══ RECORDED DATA

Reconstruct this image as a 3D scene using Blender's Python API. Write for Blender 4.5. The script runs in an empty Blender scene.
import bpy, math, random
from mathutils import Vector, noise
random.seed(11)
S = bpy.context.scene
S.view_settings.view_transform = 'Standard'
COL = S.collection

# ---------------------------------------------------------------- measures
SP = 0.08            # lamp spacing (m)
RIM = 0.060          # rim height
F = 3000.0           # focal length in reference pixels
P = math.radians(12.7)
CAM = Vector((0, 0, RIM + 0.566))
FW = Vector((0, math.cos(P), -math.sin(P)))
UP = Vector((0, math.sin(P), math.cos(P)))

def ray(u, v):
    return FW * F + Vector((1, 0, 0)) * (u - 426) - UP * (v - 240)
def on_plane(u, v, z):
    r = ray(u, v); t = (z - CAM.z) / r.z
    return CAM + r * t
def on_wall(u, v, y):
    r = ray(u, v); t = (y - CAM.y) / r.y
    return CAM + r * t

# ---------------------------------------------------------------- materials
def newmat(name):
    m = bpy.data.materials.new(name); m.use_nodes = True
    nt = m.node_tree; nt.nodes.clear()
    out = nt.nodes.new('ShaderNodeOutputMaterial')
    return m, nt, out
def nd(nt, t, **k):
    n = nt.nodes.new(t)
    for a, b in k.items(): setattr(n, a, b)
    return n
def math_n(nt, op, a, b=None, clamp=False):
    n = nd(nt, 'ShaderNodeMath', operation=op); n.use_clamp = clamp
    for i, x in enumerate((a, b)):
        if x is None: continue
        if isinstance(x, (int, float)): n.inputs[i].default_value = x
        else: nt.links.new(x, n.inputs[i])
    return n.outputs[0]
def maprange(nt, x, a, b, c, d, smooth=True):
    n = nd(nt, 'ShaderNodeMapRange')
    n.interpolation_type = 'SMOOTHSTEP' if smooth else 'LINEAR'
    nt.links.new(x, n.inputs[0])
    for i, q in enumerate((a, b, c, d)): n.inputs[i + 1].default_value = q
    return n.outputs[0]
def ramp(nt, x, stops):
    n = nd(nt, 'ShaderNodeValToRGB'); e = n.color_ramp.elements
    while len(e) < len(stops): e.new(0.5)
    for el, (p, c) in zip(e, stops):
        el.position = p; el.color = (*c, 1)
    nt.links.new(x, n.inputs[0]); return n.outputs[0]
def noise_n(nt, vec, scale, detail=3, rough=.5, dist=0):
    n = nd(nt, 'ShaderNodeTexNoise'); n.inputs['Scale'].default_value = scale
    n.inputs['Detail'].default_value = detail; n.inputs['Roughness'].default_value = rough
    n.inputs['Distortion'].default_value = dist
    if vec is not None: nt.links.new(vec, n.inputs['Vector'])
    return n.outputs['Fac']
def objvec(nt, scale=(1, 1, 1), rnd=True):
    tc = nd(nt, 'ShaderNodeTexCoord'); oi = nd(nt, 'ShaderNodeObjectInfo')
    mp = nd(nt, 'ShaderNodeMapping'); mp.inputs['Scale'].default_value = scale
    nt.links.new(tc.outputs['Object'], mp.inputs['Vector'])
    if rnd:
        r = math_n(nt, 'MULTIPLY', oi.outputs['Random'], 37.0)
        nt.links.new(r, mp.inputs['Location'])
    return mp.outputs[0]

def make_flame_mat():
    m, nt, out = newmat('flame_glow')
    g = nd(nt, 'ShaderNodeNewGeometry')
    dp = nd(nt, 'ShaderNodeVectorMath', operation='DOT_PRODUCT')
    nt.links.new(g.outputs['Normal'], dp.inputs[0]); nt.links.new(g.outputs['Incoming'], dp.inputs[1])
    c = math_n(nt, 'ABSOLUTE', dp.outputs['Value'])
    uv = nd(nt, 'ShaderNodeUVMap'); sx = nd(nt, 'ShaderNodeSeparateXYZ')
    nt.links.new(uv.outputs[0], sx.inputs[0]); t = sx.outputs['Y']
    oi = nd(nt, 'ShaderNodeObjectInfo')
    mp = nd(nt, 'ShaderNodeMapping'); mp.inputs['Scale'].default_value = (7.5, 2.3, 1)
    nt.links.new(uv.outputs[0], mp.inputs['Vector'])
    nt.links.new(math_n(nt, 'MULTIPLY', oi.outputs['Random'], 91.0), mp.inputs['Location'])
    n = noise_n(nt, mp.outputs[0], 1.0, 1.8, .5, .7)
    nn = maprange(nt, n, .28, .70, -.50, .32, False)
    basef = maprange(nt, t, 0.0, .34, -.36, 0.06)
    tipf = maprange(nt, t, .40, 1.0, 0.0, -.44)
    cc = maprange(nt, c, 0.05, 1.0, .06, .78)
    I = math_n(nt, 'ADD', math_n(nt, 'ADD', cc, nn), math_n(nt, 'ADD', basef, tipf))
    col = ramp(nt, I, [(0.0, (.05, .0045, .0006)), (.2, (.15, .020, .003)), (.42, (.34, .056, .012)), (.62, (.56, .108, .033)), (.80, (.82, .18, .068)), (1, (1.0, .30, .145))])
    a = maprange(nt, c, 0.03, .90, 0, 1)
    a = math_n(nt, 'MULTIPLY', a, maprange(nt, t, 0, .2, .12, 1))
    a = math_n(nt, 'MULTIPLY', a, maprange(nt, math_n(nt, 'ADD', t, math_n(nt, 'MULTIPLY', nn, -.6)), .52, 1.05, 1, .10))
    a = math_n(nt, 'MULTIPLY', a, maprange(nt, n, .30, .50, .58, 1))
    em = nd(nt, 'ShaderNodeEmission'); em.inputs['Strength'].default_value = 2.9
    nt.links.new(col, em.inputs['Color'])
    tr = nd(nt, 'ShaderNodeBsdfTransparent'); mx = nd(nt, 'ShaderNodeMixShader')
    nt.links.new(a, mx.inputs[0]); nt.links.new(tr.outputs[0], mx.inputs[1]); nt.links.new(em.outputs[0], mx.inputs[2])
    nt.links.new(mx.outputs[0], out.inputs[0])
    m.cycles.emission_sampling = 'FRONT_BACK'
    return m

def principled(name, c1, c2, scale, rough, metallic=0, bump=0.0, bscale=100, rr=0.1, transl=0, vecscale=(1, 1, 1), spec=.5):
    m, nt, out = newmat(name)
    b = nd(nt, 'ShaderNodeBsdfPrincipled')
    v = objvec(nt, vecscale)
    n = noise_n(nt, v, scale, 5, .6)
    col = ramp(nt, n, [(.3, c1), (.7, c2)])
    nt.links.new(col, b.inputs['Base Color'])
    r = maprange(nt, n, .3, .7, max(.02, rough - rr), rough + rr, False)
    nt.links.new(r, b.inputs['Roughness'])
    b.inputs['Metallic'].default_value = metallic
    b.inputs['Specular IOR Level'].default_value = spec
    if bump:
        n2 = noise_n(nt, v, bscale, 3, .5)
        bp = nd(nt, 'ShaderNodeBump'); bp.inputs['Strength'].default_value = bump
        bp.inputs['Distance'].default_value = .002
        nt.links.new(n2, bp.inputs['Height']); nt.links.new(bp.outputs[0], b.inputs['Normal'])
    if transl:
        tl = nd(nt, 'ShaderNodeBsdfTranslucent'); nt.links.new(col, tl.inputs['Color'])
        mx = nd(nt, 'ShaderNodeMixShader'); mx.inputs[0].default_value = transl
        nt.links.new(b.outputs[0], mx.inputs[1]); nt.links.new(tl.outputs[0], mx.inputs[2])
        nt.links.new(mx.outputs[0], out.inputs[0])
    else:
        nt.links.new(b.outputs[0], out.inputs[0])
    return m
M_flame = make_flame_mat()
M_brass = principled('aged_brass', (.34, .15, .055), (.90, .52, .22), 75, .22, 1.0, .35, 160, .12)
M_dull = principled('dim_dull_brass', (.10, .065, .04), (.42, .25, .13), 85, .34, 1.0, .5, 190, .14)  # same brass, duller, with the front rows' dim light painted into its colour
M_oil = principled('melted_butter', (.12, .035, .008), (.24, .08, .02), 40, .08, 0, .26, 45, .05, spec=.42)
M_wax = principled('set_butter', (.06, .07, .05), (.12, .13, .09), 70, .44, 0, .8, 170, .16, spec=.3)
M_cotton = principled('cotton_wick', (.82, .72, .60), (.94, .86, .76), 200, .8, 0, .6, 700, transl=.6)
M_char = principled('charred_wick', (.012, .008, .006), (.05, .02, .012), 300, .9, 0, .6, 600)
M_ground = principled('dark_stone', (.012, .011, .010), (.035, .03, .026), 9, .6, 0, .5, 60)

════

JOB:
Only the lines from the one holding "170, .16, spec=.3)" through the end of the listing should be given again, exactly and with both ends included.

WRITTEN SOLUTION:
M_wax = principled('set_butter', (.06, .07, .05), (.12, .13, .09), 70, .44, 0, .8, 170, .16, spec=.3)
M_cotton = principled('cotton_wick', (.82, .72, .60), (.94, .86, .76), 200, .8, 0, .6, 700, transl=.6)
M_char = principled('charred_wick', (.012, .008, .006), (.05, .02, .012), 300, .9, 0, .6, 600)
M_ground = principled('dark_stone', (.012, .011, .010), (.035, .03, .026), 9, .6, 0, .5, 60)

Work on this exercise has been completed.